Scenes as source code
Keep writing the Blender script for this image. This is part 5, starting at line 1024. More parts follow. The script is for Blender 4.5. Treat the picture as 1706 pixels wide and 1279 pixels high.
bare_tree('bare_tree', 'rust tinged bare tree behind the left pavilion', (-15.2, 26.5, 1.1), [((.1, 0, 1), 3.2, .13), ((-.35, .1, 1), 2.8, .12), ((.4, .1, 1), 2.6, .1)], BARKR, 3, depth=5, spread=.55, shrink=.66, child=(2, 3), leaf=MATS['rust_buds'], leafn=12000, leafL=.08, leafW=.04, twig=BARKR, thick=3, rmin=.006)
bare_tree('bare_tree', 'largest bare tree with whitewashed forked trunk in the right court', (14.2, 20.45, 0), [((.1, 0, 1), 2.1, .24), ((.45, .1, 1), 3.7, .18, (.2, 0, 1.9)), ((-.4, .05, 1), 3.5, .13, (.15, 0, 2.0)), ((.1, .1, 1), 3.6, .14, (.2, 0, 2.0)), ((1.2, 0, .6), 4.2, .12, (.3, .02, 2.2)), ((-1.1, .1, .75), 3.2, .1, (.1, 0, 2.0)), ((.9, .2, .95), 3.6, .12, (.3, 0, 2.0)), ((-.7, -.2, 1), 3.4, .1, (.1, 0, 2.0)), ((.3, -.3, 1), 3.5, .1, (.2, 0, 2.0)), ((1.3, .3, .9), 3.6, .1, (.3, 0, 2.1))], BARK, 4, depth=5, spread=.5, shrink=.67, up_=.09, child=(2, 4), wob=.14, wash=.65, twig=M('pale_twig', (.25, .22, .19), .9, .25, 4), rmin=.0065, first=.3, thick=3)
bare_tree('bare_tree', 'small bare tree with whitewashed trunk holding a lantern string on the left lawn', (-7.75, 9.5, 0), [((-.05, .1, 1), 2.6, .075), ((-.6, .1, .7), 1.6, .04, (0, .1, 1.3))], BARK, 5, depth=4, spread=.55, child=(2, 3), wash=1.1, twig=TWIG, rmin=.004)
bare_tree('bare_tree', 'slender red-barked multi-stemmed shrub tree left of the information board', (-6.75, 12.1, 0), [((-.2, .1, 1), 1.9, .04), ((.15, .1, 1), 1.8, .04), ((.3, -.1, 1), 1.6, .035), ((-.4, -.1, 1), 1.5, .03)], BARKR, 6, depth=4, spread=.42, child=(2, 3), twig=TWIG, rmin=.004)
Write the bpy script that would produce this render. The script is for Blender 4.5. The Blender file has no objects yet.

Short problem
Write out the material from the first line to the last, exactly.

Solved exercise
Keep writing the Blender script for this image. This is part 5, starting at line 1024. More parts follow. The script is for Blender 4.5. Treat the picture as 1706 pixels wide and 1279 pixels high.
bare_tree('bare_tree', 'rust tinged bare tree behind the left pavilion', (-15.2, 26.5, 1.1), [((.1, 0, 1), 3.2, .13), ((-.35, .1, 1), 2.8, .12), ((.4, .1, 1), 2.6, .1)], BARKR, 3, depth=5, spread=.55, shrink=.66, child=(2, 3), leaf=MATS['rust_buds'], leafn=12000, leafL=.08, leafW=.04, twig=BARKR, thick=3, rmin=.006)
bare_tree('bare_tree', 'largest bare tree with whitewashed forked trunk in the right court', (14.2, 20.45, 0), [((.1, 0, 1), 2.1, .24), ((.45, .1, 1), 3.7, .18, (.2, 0, 1.9)), ((-.4, .05, 1), 3.5, .13, (.15, 0, 2.0)), ((.1, .1, 1), 3.6, .14, (.2, 0, 2.0)), ((1.2, 0, .6), 4.2, .12, (.3, .02, 2.2)), ((-1.1, .1, .75), 3.2, .1, (.1, 0, 2.0)), ((.9, .2, .95), 3.6, .12, (.3, 0, 2.0)), ((-.7, -.2, 1), 3.4, .1, (.1, 0, 2.0)), ((.3, -.3, 1), 3.5, .1, (.2, 0, 2.0)), ((1.3, .3, .9), 3.6, .1, (.3, 0, 2.1))], BARK, 4, depth=5, spread=.5, shrink=.67, up_=.09, child=(2, 4), wob=.14, wash=.65, twig=M('pale_twig', (.25, .22, .19), .9, .25, 4), rmin=.0065, first=.3, thick=3)
bare_tree('bare_tree', 'small bare tree with whitewashed trunk holding a lantern string on the left lawn', (-7.75, 9.5, 0), [((-.05, .1, 1), 2.6, .075), ((-.6, .1, .7), 1.6, .04, (0, .1, 1.3))], BARK, 5, depth=4, spread=.55, child=(2, 3), wash=1.1, twig=TWIG, rmin=.004)
bare_tree('bare_tree', 'slender red-barked multi-stemmed shrub tree left of the information board', (-6.75, 12.1, 0), [((-.2, .1, 1), 1.9, .04), ((.15, .1, 1), 1.8, .04), ((.3, -.1, 1), 1.6, .035), ((-.4, -.1, 1), 1.5, .03)], BARKR, 6, depth=4, spread=.42, child=(2, 3), twig=TWIG, rmin=.004)
Write the bpy script that would produce this render. The script is for Blender 4.5. The Blender file has no objects yet.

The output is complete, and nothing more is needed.